* [Direction]
Copy each line below that includes "from".

* [Given data]
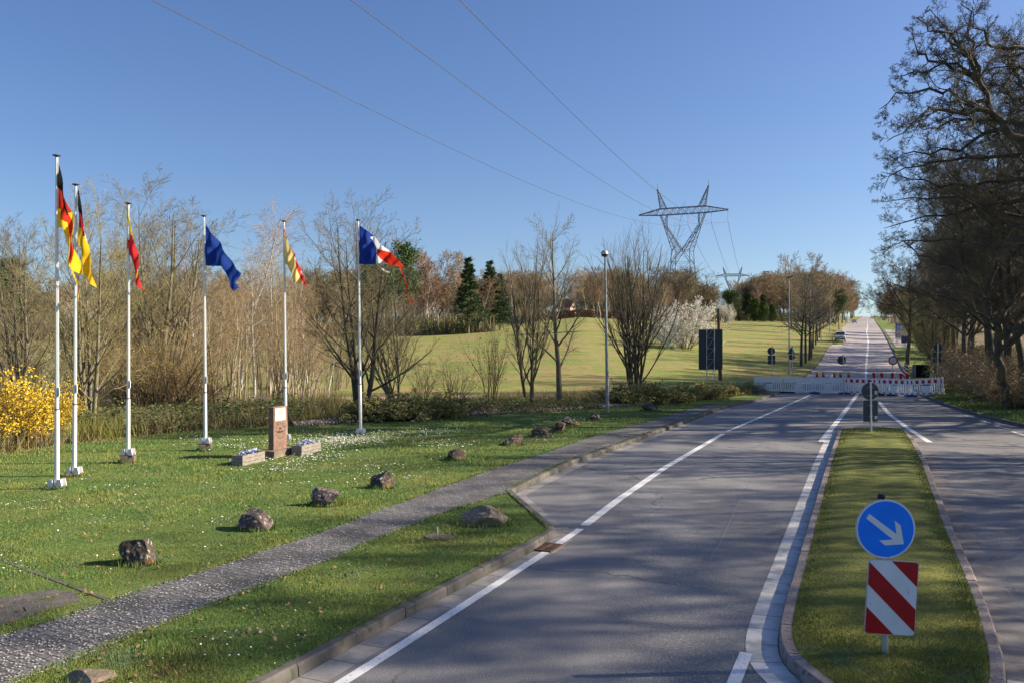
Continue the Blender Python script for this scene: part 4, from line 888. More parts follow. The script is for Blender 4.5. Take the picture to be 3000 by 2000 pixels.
# ------------------------------------------------------------------ hedge, house, container, tower
def hedge():
    rgn = np.random.default_rng(7); a = at_depth(1535, 205, LAWN); b = at_depth(2050, 215, LAWN)
    n = 9000; t = rgn.random(n); X = a.x + (b.x - a.x) * t; Y = a.y + (b.y - a.y) * t + rgn.normal(0, .35, n)
    g = (np.sin(t * 150) > -.75) | (rgn.random(n) < .4)
    Z = T(X, Y) + LAWN + rgn.random(n) * 1.9 * (1 + .08 * np.sin(t * 90)); C = np.stack([X, Y, Z], 1)[g]
    V, Q = quads(rgn, C, .14); e = empty('beech_hedge', a); tag(e, 'long reddish brown hedge along the far edge of the field', 'hedge')
    o = link_mesh('foliage', raw_mesh('foliage', V - np.array(a), [Q], [M['hedge']]), e)
    mb = MB()
    for k in range(60):
        q = a.lerp(b, k / 59); z = float(T(q.x, q.y)) - float(a.z) + LAWN
        mb.cyl((q.x - a.x, q.y - a.y, z - .3), (q.x - a.x + .1, q.y - a.y, z + 1.5), .06, M['bark'], k=5)
    mb.build('stems', e)
hedge()
def house():
    p = at_depth(1662, 380, 0); e = empty('house', p, R(-28)); tag(e, 'distant house with a red tiled roof and a sunlit gable behind the hedge', 'house')
    w, d, h, rh = 6.0, 7.0, 5.0, 3.6
    mb = MB(); mb.prism([(-d / 2, 0), (d / 2, 0), (d / 2, h), (0, h + rh), (-d / 2, h)], -w / 2, w / 2, M['plaster'], yaw=R(90)); mb.build('wall', e)
    mb = MB()
    for s in (-1, 1): mb.box((0, s * d / 4 + s * .1, h + rh / 2 + .05), (w + .7, math.hypot(d / 2, rh) + .5, .16), M['roof'], rx=-s * math.atan2(rh, d / 2))
    mb.build('roof', e); MB().box((-1.2, .8, h + rh + .1), (.6, .6, 1.4), M['roof']).build('chimney', e)
    for y, z in ((-1.4, 1.6), (1.4, 1.6), (0, 5.0)): MB().box((w / 2 + .03, y, z), (.08, .95, 1.2), M['glass']).build('window', e)
    for x in (-1.6, 1.4): MB().box((x, -d / 2 - .03, 1.9), (1.1, .08, 1.3), M['glass']).build('window', e)
house()
p = at_depth(1513, 192, LAWN); e = empty('container', p, .1); tag(e, 'green metal container at the far field edge seen through the middle trees', 'container')
MB().box((0, 0, .95), (3.3, 1.6, 1.6), M['green_box']).build('body', e, bevel=.03)
mb = MB(); [mb.box((x, -.84, .95), (.08, .06, 1.5), M['green_box']) for x in (-1.5, -.9, -.3, .3, .9, 1.5)]; mb.build('rib', e)
MB().box((-.4, 0, .07), (2.6, 1.7, .14), M['plaque']).build('base', e)
p = at_depth(2245, 430, 0); e = empty('lookout_tower', p); tag(e, 'small lattice lookout tower above the trees on the wooded rise', 'tower')
zt = CAMH + 190 / F * 430 - p.z
mb = MB()
for sx in (-1, 1):
    for sy in (-1, 1): mb.cyl((sx * 1.6, sy * 1.6, 0), (sx * 1.0, sy * 1.0, zt + 2.4), .12, M['steel_dark'], k=5)
for k in range(8):
    z = zt * k / 8; z2 = zt * (k + 1) / 8
    for s in (-1, 1): mb.cyl((-1.4, s * 1.4, z), (1.4, s * 1.4, z2), .06, M['steel_dark'], k=4); mb.cyl((1.4, s * 1.4, z), (-1.4, s * 1.4, z2), .06, M['steel_dark'], k=4)
mb.build('frame', e); MB().box((0, 0, zt), (2.8, 2.8, .2), M['steel_dark']).build('platform', e)
MB().box((0, 0, zt + 2.4), (2.6, 2.6, .15), M['steel_dark']).build('roof', e)
mb = MB(); [mb.box((0, s * 1.3, zt + z), (2.6, .08, .08), M['steel_dark']) for s in (-1, 1) for z in (.5, 1.0)]; mb.build('railing', e)
# ------------------------------------------------------------------ pylons
def pylon(pos, yaw, scale=1.0, th=.11):
    """waist type lattice mast, crossarm along local x"""
    e = empty('pylon', pos, yaw); e.scale = (scale,) * 3
    S = M['steel_dark']
    def mem(mb, a, b, r=th): mb.cyl(a, b, r, S, k=4, cap=False)
    def lattice(mb, A, B, n, r=th):
        """A,B = lists of 4 corner points bottom/top"""
        for i in range(len(A)): mem(mb, A[i], B[i], r * 1.25)
        L = lambda i, t: Vector(A[i]).lerp(Vector(B[i]), t)
        m = len(A)
        for k in range(n):
            t0, t1 = k / n, (k + 1) / n
            for i in range(m):
                j = (i + 1) % m
                if (k + i) % 2: mem(mb, L(i, t0), L(j, t1), r * .6)
                else: mem(mb, L(j, t0), L(i, t1), r * .6)
                mem(mb, L(i, t1), L(j, t1), r * .55)
    sq = lambda cx, cy, h, z: [(cx - h, cy - h, z), (cx + h, cy - h, z), (cx + h, cy + h, z), (cx - h, cy + h, z)]
    rect = lambda x0, x1, h, z: [(x0, -h, z), (x1, -h, z), (x1, h, z), (x0, h, z)]
    # four legs joined to waist at z=19, from +-4.2 at ground to +-2.6
    mb = MB()
    lattice(mb, sq(0, 0, 3.6, -1), sq(0, 0, 3.0, 8), 2); lattice(mb, sq(0, 0, 3.0, 8), sq(0, 0, 2.6, 14.5), 2); mb.build('leg_frame', e)
    mb = MB()
    for s in (-1, 1):
        # V arms: inner edge starts at the centre, outer at +-2.6
        A = [(0 + s * .1, -1.6, 14.5), (s * 2.6, -2.6, 14.5), (s * 2.6, 2.6, 14.5), (0 + s * .1, 1.6, 14.5)]
        B = [(s * 4.8, -.8, 21.5), (s * 5.4, -.8, 21.5), (s * 5.4, .8, 21.5), (s * 4.8, .8, 21.5)]
        lattice(mb, A, B, 6); mem(mb, (0, -1.6, 14.5), (-s * 2.7, -2.7, 11.0)); mem(mb, (0, 1.6, 14.5), (-s * 2.7, 2.7, 11.0))
        C = [(s * 4.7, -.8, 24.6), (s * 6.6, -.8, 24.6), (s * 6.6, .8, 24.6), (s * 4.7, .8, 24.6)]
        lattice(mb, B, C, 2)
    mb.build('waist_frame', e)
    mb = MB()
    lattice(mb, [(-6.6, -.8, 24.6), (-6.6, .8, 24.6), (-6.6, .8, 26.4), (-6.6, -.8, 26.4)], [(6.6, -.8, 24.6), (6.6, .8, 24.6), (6.6, .8, 26.4), (6.6, -.8, 26.4)], 12)
    for s in (-1, 1):
        lattice(mb, [(s * 6.6, -.8, 24.6), (s * 6.6, .8, 24.6), (s * 6.6, .8, 26.4), (s * 6.6, -.8, 26.4)], [(s * 13.2, -.1, 24.9), (s * 13.2, .1, 24.9), (s * 13.2, .1, 25.1), (s * 13.2, -.1, 25.1)], 6)
    mb.build('crossarm', e)
    mb = MB()
    for s in (-1, 1):
        lattice(mb, [(s * 4.8, -.8, 26.4), (s * 6.6, -.8, 26.4), (s * 6.6, .8, 26.4), (s * 4.8, .8, 26.4)], [(s * 7.5, -.08, 32), (s * 7.65, -.08, 32), (s * 7.65, .08, 32), (s * 7.5, .08, 32)], 6)
        mem(mb, (s * 7.58, 0, 32), (s * 7.58, 0, 33.5), .05)
    mb.build('peak', e)
    for x, z in ((1.6, 24.6), (8.4, 24.7), (13.1, 24.9)):
        mb = MB(); prof = []
        for k in range(12): prof += [(.06, -k * .26), (.15, -k * .26 - .06), (.06, -k * .26 - .13)]
        mb.lathe((x, 0, z), prof, M['zinc'], k=8); mb.build('insulator', e, smooth=True)
    return e
PY1 = at_depth(2000, 250, 0); PY1.z = CAMH + (1000 - 617) / F * 250 - 25.6 * 1.06
e = pylon(PY1, R(-25), 1.0, .085); e.scale = (1.0, 1.0, 1.06); tag(e, 'tall dark lattice power pylon rising above the bare trees', 'pylon')
PY2 = at_depth(2146, 700, 0); PY2.z = CAMH + (1000 - 806) / F * 700 - 25.6
e = pylon(PY2, R(-10), 1.0, .16); tag(e, 'small distant power pylon left of the wooded rise', 'pylon')
def wire(pts3, r, label, group):
    cu = np.array(pts3); n = 60; t = np.linspace(0, 1, n)
    ty = (cu[:, 1] - cu[0, 1]) / (cu[-1, 1] - cu[0, 1])
    X = np.interp(t, ty, cu[:, 0]); Y = cu[0, 1] + t * (cu[-1, 1] - cu[0, 1]); c = np.polyfit(ty, cu[:, 2], min(3, len(cu) - 1)); Z = np.polyval(c, t)
    P = np.stack([X, Y, Z], 1)[None]; V, Q = tubes([(P, np.full((1, n), r), 5)])
    tag(link_mesh('power_line', raw_mesh('power_line', V, [Q], [M['steel_dark']])), label, 'power line', group)
def wire_px(A, px, r, label):
    """A attach point (x px,y px,Y); px = list of photo points on the wire; wire lies in a vertical plane"""
    Ya = A[2]; Pa = ((A[0] - 1500) / F * Ya, Ya, CAMH + (1000 - A[1]) / F * Ya)
    # plane through attach point and the point at which the wire leaves the frame, taken 31.5 m up
    x0, y0 = px[0]; Y0 = (31.5 - CAMH) * F / (1000 - y0); P0 = ((x0 - 1500) / F * Y0, Y0, 31.5)
    k = (Pa[0] - P0[0]) / (Pa[1] - P0[1]); pts = [P0]
    for x, y in px[1:]:
        u = (x - 1500) / F; Y = (P0[0] - k * P0[1]) / (u - k); pts.append((u * Y, Y, CAMH + (1000 - y) / F * Y))
    pts.append(Pa); a = np.array(pts); c = np.polyfit(a[:, 1], a[:, 2], 3)
    ys = np.linspace(Ya, 40, 60); zs = np.polyval(c, ys); out = [(Pa[0] + k * (y - Ya), y, z) for y, z in zip(ys, zs)]
    P = np.array(out)[None]; V, Q = tubes([(P, np.full((1, 60), r), 5)])
    tag(link_mesh('power_line', raw_mesh('power_line', V, [Q], [M['steel_dark']])), label, 'power line', 'power lines coming over from the upper left')
def ins(e_pos, yaw, x, z, sz=1.0): return (e_pos.x + math.cos(yaw) * x, e_pos.y + math.sin(yaw) * x, e_pos.z + (z - 3.1) * sz)
I1 = [ins(PY1, R(-25), 1.6, 24.6, 1.06), ins(PY1, R(-25), 8.4, 24.7, 1.06), ins(PY1, R(-25), 13.1, 24.9, 1.06)]
I2 = [ins(PY2, R(-10), 1.6, 24.6), ins(PY2, R(-10), 8.4, 24.7), ins(PY2, R(-10), 13.1, 24.9)]
topx = lambda p: (1500 + p[0] / p[1] * F, 1000 - (p[2] - CAMH) / p[1] * F, p[1])
wire_px(topx(I1[0]), [(443, 0), (1572, 547), (1805, 632), (1897, 653)], .034, 'lowest and leftmost of the three power lines crossing the sky')
wire_px(topx(I1[1]), [(1027, 0), (1717, 500), (1912, 614), (1955, 634)], .034, 'middle one of the three power lines crossing the sky')
wire_px(topx(I1[2]), [(1346, 0), (1855, 500), (1989, 609), (2045, 638)], .034, 'steepest and rightmost of the three power lines crossing the sky')
for a, b, l in zip(I1, I2, ('left', 'middle', 'right')):
    m_ = tuple((np.array(a) + np.array(b)) / 2 - np.array([0, 0, 10.0])); wire([a, m_, b], .05, l + ' one of the faint power lines between the two pylons', 'power lines between the two pylons')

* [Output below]
Continue the Blender Python script for this scene: part 4, from line 888. More parts follow. The script is for Blender 4.5. Take the picture to be 3000 by 2000 pixels.
    # four legs joined to waist at z=19, from +-4.2 at ground to +-2.6
    tag(link_mesh('power_line', raw_mesh('power_line', V, [Q], [M['steel_dark']])), label, 'power line', 'power lines coming over from the upper left')